Plus récemment, les professionnels des secteurs de la viande, du lait, ou des fruits et légumes se sont émus d'autres formes de concurrence, en particulier avec l'Allemagne, qui a adopté un système social dérogatoire dans le secteur agricole et de la première transformation, avec un coût du travail très largement inférieur à celui des autres secteurs de son économie et qui paraît tirer profit d'investissements réalisés dans les grandes firmes des pays de la Mittle Europa qui représente une sorte d'hinterland pour le pays. On peut ajouter que la politique de développement des sources d'énergie au plus près des exploitations agricoles, très tôt lancée en Allemagne, paraît y réduire les coûts d'exploitation et contribuer à la compétitivité du pays.

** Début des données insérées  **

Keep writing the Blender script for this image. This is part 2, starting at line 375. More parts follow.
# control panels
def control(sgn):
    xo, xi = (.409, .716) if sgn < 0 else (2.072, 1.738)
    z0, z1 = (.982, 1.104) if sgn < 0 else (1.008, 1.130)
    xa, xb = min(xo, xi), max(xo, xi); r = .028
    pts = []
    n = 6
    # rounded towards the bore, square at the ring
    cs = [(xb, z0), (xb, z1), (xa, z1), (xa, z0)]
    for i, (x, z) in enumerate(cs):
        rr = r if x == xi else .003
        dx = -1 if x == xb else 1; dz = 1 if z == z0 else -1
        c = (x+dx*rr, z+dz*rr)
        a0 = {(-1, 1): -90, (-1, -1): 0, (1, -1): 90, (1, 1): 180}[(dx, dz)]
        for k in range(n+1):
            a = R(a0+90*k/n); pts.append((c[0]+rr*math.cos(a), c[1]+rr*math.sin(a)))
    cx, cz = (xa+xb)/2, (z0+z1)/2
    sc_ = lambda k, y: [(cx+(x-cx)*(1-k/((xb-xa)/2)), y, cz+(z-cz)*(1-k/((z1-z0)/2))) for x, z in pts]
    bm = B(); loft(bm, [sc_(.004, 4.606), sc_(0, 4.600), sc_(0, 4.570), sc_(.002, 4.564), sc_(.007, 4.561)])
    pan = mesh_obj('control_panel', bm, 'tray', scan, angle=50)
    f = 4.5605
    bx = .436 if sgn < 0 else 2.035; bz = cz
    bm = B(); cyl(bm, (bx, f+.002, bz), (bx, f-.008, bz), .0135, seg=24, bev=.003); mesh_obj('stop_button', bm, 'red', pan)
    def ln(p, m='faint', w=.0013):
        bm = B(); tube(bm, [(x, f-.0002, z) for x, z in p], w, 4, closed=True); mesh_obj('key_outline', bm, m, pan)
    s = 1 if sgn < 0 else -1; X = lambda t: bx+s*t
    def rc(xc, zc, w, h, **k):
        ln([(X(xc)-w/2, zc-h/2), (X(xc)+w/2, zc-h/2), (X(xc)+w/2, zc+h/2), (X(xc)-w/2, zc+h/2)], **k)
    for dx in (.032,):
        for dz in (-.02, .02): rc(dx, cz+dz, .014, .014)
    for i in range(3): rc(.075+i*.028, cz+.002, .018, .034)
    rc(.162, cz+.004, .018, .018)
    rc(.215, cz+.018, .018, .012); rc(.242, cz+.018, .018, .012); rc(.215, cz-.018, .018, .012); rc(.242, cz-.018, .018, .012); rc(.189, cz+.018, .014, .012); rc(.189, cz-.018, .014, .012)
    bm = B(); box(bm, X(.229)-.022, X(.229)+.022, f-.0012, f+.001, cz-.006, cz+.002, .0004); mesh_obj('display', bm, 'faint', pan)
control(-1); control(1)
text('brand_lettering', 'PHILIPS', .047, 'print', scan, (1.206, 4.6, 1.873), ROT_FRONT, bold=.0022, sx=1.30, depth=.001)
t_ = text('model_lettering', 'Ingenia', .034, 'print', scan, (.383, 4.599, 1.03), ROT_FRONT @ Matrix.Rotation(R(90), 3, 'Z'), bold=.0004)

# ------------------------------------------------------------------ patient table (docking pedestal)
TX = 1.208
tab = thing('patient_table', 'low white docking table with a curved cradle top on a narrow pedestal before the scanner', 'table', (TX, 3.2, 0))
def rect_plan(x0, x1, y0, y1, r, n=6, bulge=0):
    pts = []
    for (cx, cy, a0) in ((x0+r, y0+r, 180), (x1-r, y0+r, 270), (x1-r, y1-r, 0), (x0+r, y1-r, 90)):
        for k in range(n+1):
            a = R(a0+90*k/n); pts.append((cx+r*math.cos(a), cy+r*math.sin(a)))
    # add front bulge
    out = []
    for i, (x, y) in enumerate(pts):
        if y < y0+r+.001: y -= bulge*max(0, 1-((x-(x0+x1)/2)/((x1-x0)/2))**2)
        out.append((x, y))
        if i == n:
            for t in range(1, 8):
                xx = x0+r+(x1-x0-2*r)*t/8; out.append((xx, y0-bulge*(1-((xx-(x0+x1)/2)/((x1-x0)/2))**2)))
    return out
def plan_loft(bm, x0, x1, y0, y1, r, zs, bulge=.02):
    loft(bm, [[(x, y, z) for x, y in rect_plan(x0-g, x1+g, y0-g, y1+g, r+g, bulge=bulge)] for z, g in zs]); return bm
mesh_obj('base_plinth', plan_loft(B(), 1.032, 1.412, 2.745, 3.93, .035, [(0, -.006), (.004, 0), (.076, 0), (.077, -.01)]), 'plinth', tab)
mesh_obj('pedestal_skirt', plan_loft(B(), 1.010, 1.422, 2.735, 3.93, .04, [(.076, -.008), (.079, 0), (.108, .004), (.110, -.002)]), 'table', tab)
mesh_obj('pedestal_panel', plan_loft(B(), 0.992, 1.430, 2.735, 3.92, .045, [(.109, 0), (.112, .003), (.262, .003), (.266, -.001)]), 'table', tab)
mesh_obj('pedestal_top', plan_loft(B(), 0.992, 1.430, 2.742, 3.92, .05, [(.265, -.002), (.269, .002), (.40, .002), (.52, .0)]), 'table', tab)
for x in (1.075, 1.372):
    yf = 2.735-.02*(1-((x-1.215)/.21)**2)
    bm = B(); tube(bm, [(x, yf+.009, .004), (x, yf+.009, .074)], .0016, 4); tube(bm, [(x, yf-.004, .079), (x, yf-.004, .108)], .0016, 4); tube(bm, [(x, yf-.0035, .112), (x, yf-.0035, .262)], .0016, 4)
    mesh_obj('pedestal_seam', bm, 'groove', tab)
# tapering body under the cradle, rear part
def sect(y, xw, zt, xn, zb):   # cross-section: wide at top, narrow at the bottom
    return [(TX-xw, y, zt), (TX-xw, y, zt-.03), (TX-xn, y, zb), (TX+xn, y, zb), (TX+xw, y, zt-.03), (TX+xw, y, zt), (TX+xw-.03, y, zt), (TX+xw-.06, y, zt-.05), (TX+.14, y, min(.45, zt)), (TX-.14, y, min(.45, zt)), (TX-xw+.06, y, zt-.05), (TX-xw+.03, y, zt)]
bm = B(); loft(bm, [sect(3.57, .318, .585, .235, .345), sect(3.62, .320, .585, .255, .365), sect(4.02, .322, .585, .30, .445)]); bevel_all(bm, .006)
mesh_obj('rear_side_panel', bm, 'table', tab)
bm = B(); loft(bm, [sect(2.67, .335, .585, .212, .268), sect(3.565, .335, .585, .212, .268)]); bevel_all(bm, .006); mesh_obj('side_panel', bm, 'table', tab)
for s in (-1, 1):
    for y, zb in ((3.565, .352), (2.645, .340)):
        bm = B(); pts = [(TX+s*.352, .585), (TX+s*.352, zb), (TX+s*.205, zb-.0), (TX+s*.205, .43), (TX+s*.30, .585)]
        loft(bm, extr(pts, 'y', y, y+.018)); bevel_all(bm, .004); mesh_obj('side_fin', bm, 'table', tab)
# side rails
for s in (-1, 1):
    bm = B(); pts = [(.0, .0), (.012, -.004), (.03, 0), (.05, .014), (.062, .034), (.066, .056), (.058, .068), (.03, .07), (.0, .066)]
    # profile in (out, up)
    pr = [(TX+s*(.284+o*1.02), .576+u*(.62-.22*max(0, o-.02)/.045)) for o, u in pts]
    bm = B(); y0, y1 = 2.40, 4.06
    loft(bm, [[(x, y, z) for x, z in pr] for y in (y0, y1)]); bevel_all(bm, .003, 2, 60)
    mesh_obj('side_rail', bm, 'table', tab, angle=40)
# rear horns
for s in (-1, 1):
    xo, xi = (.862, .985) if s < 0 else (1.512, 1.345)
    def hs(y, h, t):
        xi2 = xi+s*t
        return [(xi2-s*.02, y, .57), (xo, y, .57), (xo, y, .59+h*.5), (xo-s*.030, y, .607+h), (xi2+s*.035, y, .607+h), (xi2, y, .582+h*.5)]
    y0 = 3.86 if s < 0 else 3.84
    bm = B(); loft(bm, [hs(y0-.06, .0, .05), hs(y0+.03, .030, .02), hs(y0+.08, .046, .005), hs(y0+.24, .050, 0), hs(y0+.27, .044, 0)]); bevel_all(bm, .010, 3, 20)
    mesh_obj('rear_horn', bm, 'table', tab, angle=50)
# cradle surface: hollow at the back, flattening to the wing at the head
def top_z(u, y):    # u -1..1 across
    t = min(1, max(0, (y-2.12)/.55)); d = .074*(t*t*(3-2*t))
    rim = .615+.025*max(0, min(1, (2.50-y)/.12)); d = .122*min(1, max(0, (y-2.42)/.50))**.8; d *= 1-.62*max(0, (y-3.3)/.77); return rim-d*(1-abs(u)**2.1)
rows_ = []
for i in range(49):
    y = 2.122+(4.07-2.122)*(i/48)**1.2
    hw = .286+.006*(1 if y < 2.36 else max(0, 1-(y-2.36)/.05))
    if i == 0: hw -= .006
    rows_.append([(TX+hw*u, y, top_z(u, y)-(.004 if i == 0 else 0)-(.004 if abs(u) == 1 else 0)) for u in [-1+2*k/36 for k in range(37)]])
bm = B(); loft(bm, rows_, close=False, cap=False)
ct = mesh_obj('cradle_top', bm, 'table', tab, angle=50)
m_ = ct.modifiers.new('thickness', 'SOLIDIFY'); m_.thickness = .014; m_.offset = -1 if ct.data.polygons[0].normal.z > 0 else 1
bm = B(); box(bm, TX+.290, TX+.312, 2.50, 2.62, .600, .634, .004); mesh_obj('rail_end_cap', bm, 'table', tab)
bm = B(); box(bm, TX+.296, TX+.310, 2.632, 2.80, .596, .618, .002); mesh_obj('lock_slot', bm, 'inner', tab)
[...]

* 104 Les développements qui suivent sont très largement inspirés du remarquable rapport de nos collègues Gérard César et Charles Revet sur le projet de loi de modernisation de l'agriculture et de la pêche (rapport n° 436 - 2009-2010).
* 105 Au cours de la rédaction du présent rapport, le régime de soutien aux agro-carburants des États-Unis a été largement réformé. Les soutiens publics aux agro-carburants en Europe y restaurent une mesure d'aide liée à la production en décalage avec le découplage promu par la PAC.